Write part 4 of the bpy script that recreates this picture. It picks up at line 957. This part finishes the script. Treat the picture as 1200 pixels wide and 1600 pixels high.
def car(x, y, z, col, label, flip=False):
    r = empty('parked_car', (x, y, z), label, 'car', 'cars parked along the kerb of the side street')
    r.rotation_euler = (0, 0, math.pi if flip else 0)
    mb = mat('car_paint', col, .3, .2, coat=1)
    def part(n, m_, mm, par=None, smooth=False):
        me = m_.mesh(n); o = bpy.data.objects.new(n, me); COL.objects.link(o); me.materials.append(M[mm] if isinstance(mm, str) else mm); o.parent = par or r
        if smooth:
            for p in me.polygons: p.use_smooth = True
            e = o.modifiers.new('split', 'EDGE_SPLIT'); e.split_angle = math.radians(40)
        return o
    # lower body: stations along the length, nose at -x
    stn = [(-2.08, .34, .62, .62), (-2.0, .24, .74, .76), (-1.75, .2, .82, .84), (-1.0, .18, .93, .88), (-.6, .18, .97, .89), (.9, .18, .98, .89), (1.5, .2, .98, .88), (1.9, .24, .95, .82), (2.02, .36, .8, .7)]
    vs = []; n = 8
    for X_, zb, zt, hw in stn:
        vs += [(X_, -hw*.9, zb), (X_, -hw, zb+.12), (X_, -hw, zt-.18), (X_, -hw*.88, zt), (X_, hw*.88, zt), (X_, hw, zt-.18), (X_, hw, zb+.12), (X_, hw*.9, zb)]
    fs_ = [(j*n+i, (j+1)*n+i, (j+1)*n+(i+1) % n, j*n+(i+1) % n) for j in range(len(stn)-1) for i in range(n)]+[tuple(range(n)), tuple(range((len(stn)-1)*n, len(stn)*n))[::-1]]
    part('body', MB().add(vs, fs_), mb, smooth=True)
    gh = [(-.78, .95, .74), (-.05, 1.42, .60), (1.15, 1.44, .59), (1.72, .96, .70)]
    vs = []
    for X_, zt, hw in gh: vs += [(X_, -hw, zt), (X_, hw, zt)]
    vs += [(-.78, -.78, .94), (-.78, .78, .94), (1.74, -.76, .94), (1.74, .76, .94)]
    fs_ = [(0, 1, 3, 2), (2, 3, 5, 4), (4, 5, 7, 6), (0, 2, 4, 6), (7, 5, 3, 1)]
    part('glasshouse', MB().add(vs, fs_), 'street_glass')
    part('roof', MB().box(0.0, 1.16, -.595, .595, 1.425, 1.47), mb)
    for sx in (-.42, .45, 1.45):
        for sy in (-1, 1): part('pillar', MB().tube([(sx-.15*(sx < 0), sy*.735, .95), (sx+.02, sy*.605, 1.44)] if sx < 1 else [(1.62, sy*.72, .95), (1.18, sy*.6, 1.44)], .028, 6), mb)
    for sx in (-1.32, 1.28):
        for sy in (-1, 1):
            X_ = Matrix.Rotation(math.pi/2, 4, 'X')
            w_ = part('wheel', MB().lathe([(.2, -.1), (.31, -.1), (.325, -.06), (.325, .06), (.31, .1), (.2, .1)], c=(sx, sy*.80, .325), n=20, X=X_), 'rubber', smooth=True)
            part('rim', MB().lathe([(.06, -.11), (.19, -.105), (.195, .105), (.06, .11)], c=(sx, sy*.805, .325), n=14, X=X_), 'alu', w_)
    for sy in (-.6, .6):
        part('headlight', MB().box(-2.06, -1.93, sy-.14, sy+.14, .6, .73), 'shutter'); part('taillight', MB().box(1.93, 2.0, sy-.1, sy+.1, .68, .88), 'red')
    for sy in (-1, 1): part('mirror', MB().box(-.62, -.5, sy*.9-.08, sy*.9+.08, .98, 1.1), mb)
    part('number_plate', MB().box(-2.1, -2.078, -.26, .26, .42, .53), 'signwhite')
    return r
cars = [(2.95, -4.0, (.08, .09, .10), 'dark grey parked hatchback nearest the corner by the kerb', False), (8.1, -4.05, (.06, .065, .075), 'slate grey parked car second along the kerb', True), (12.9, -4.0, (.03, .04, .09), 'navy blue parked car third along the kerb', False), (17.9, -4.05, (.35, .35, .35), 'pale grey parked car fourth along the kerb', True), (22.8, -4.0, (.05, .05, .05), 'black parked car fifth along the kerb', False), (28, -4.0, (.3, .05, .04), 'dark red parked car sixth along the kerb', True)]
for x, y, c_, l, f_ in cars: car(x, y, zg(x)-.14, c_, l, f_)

**Problem:** Return the listing above word for word.

**Correct output:**
Write part 4 of the bpy script that recreates this picture. It picks up at line 957. This part finishes the script. Treat the picture as 1200 pixels wide and 1600 pixels high.
def car(x, y, z, col, label, flip=False):
    r = empty('parked_car', (x, y, z), label, 'car', 'cars parked along the kerb of the side street')
    r.rotation_euler = (0, 0, math.pi if flip else 0)
    mb = mat('car_paint', col, .3, .2, coat=1)
    def part(n, m_, mm, par=None, smooth=False):
        me = m_.mesh(n); o = bpy.data.objects.new(n, me); COL.objects.link(o); me.materials.append(M[mm] if isinstance(mm, str) else mm); o.parent = par or r
        if smooth:
            for p in me.polygons: p.use_smooth = True
            e = o.modifiers.new('split', 'EDGE_SPLIT'); e.split_angle = math.radians(40)
        return o
    # lower body: stations along the length, nose at -x
    stn = [(-2.08, .34, .62, .62), (-2.0, .24, .74, .76), (-1.75, .2, .82, .84), (-1.0, .18, .93, .88), (-.6, .18, .97, .89), (.9, .18, .98, .89), (1.5, .2, .98, .88), (1.9, .24, .95, .82), (2.02, .36, .8, .7)]
    vs = []; n = 8
    for X_, zb, zt, hw in stn:
        vs += [(X_, -hw*.9, zb), (X_, -hw, zb+.12), (X_, -hw, zt-.18), (X_, -hw*.88, zt), (X_, hw*.88, zt), (X_, hw, zt-.18), (X_, hw, zb+.12), (X_, hw*.9, zb)]
    fs_ = [(j*n+i, (j+1)*n+i, (j+1)*n+(i+1) % n, j*n+(i+1) % n) for j in range(len(stn)-1) for i in range(n)]+[tuple(range(n)), tuple(range((len(stn)-1)*n, len(stn)*n))[::-1]]
    part('body', MB().add(vs, fs_), mb, smooth=True)
    gh = [(-.78, .95, .74), (-.05, 1.42, .60), (1.15, 1.44, .59), (1.72, .96, .70)]
    vs = []
    for X_, zt, hw in gh: vs += [(X_, -hw, zt), (X_, hw, zt)]
    vs += [(-.78, -.78, .94), (-.78, .78, .94), (1.74, -.76, .94), (1.74, .76, .94)]
    fs_ = [(0, 1, 3, 2), (2, 3, 5, 4), (4, 5, 7, 6), (0, 2, 4, 6), (7, 5, 3, 1)]
    part('glasshouse', MB().add(vs, fs_), 'street_glass')
    part('roof', MB().box(0.0, 1.16, -.595, .595, 1.425, 1.47), mb)
    for sx in (-.42, .45, 1.45):
        for sy in (-1, 1): part('pillar', MB().tube([(sx-.15*(sx < 0), sy*.735, .95), (sx+.02, sy*.605, 1.44)] if sx < 1 else [(1.62, sy*.72, .95), (1.18, sy*.6, 1.44)], .028, 6), mb)
    for sx in (-1.32, 1.28):
        for sy in (-1, 1):
            X_ = Matrix.Rotation(math.pi/2, 4, 'X')
            w_ = part('wheel', MB().lathe([(.2, -.1), (.31, -.1), (.325, -.06), (.325, .06), (.31, .1), (.2, .1)], c=(sx, sy*.80, .325), n=20, X=X_), 'rubber', smooth=True)
            part('rim', MB().lathe([(.06, -.11), (.19, -.105), (.195, .105), (.06, .11)], c=(sx, sy*.805, .325), n=14, X=X_), 'alu', w_)
    for sy in (-.6, .6):
        part('headlight', MB().box(-2.06, -1.93, sy-.14, sy+.14, .6, .73), 'shutter'); part('taillight', MB().box(1.93, 2.0, sy-.1, sy+.1, .68, .88), 'red')
    for sy in (-1, 1): part('mirror', MB().box(-.62, -.5, sy*.9-.08, sy*.9+.08, .98, 1.1), mb)
    part('number_plate', MB().box(-2.1, -2.078, -.26, .26, .42, .53), 'signwhite')
    return r
cars = [(2.95, -4.0, (.08, .09, .10), 'dark grey parked hatchback nearest the corner by the kerb', False), (8.1, -4.05, (.06, .065, .075), 'slate grey parked car second along the kerb', True), (12.9, -4.0, (.03, .04, .09), 'navy blue parked car third along the kerb', False), (17.9, -4.05, (.35, .35, .35), 'pale grey parked car fourth along the kerb', True), (22.8, -4.0, (.05, .05, .05), 'black parked car fifth along the kerb', False), (28, -4.0, (.3, .05, .04), 'dark red parked car sixth along the kerb', True)]
for x, y, c_, l, f_ in cars: car(x, y, zg(x)-.14, c_, l, f_)